AUGUSTA –– Gov. Paul LePage said Tuesday that his administration is backing off its plan to expand the Maine State Lottery to include the gambling game Keno at as many as 300 locations.

In remarks to reporters during a maple syrup season ceremony at the Blaine House, LePage said he personally doesn’t like gambling and supported the Keno proposal only because he thought Democrats wanted the lottery expansion.

“If they don’t want it, then we’ll kill it,” he said. “In fact, I told them to go kill it now.”

The announcement comes a day after Richard Rosen, the governor’s finance chief, defended the initiative before the Legislature’s Veterans and Legal Affairs Committee. Members of the panel had submitted emergency legislation to block the initiative, which they argued would drift too far into traditional gambling and transform convenience stores and restaurants into mini-casinos.

Some also questioned whether the administration blind-sided the Legislature with a proposal that has proven controversial in the past and because it had done so through the rulemaking process rather than legislation.

“Legislators could have brought their concerns to the Administration and we could have avoided this debate,” LePage said in a written statement. “While the Executive Branch is authorized to add a game to the Maine State Lottery without legislative approval, we will not add keno this year.”

He added, “Democrats have expanded gambling in our state, and the people of Maine have said they want casinos. But now is not the time to have another debate over gambling. We are focused on cutting the tax burden for Maine people by $300 million and bringing prosperity to the future of our state.”
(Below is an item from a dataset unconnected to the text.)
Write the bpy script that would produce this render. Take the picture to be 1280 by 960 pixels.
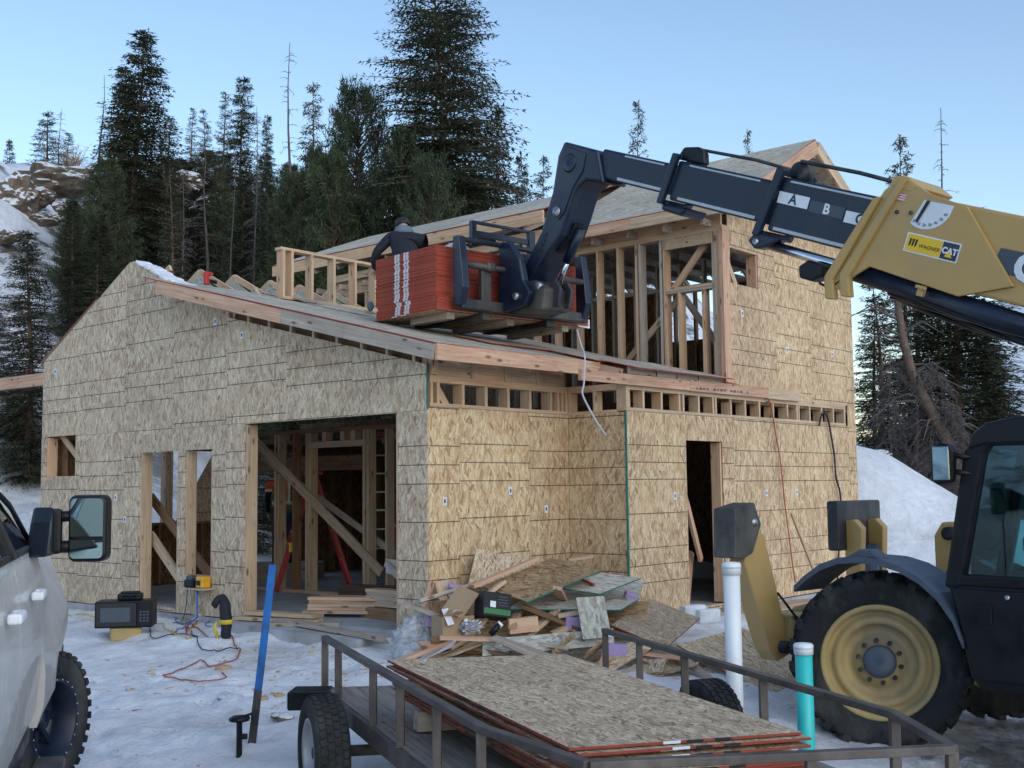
import bpy, bmesh, math, random
import numpy as np
from mathutils import Vector, Matrix, noise as mnoise
R = math.radians
rng = random.Random(7)
for o in list(bpy.data.objects):
    bpy.data.objects.remove(o)
scene = bpy.context.scene
COL = scene.collection

# ------------------------------------------------------------------ camera, sky, sun, exposure
EYE = Vector((0, 0, 1.585))
FOC = 1462.1                       # focal length for a 1280 px wide frame
PITCH, ROLL = R(5.0231), R(-0.67927)
_fw = Vector((0, math.cos(PITCH), math.sin(PITCH)))
_up = Vector((0, -math.sin(PITCH), math.cos(PITCH)))
_rt = Vector((1, 0, 0))
_r2 = _rt * math.cos(ROLL) + _up * math.sin(ROLL)
_u2 = -_rt * math.sin(ROLL) + _up * math.cos(ROLL)
cd = bpy.data.cameras.new('camera')
cam = bpy.data.objects.new('camera', cd)
COL.objects.link(cam)
m = Matrix.Identity(4)
for i in range(3):
    m[i][0], m[i][1], m[i][2], m[i][3] = _r2[i], _u2[i], -_fw[i], EYE[i]
cam.matrix_world = m
cd.sensor_fit = 'HORIZONTAL'
cd.sensor_width = 36
cd.lens = 36 * FOC / 1280
cd.clip_start = 0.05
cd.clip_end = 20000
scene.camera = cam

SUN_AZ, SUN_EL = R(145.0), R(28.0)   # azimuth clockwise from +Y
world = bpy.data.worlds.new('World')
scene.world = world
world.use_nodes = True
wn = world.node_tree.nodes
bg = wn['Background']
sky = wn.new('ShaderNodeTexSky')
sky.sky_type = 'NISHITA'
sky.sun_disc = False
sky.sun_elevation = SUN_EL
sky.sun_rotation = SUN_AZ
sky.altitude = 0
sky.air_density = 1.2
sky.dust_density = 0.5
sky.ozone_density = 2.1
world.node_tree.links.new(sky.outputs[0], bg.inputs[0])
bg.inputs[1].default_value = 0.10
sl = bpy.data.lights.new('sun', 'SUN')
sl.energy = 0.5                  # open shade: no hard sun reaches the site
sl.angle = R(80)  # broad sky fill, added from behind the camera away from the real sun
sl.color = (1.0, 0.98, 0.96)
sun = bpy.data.objects.new('sun', sl)
COL.objects.link(sun)
_s = Vector((math.sin(SUN_AZ) * math.cos(SUN_EL), math.cos(SUN_AZ) * math.cos(SUN_EL), math.sin(SUN_EL)))
sun.rotation_euler = (-_s).to_track_quat('-Z', 'Y').to_euler()
sun.location = _s * 200
scene.view_settings.view_transform = 'Standard'
scene.view_settings.look = 'None'
scene.view_settings.exposure = 1.1
scene.view_settings.gamma = 1
scene.cycles.max_bounces = 8
scene.cycles.transparent_max_bounces = 12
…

Keno is a game offered at casinos in which a player selects 10 out of 80 numbers for cash prizes. The state’s Bureau of Alcoholic Beverages and Lottery Operations was preparing to allow the game at licensed lottery retailers, such as convenience stores, and fraternal organizations, such as American Legion halls. The bureau estimated the expansion would yield $8.7 million in revenue for the General Fund in the first 12 months.

The administration’s proposal also drew opposition from the Christian Civic League of Maine, which chastised the governor for introducing a gambling initiative that would “lead to more compulsive gamblers.”

“And the more compulsive gamblers we have, the greater chance for domestic abuse we will have as well,” said Carroll Conley, the league’s executive director. “It is this reality that is truly upsetting, as the governor’s proposal to expand state-sponsored gambling severely undercuts his stated commitment to reduce domestic violence in our state.”

The bill to block the Keno expansion was expected to be reviewed in a legislative work session Wednesday.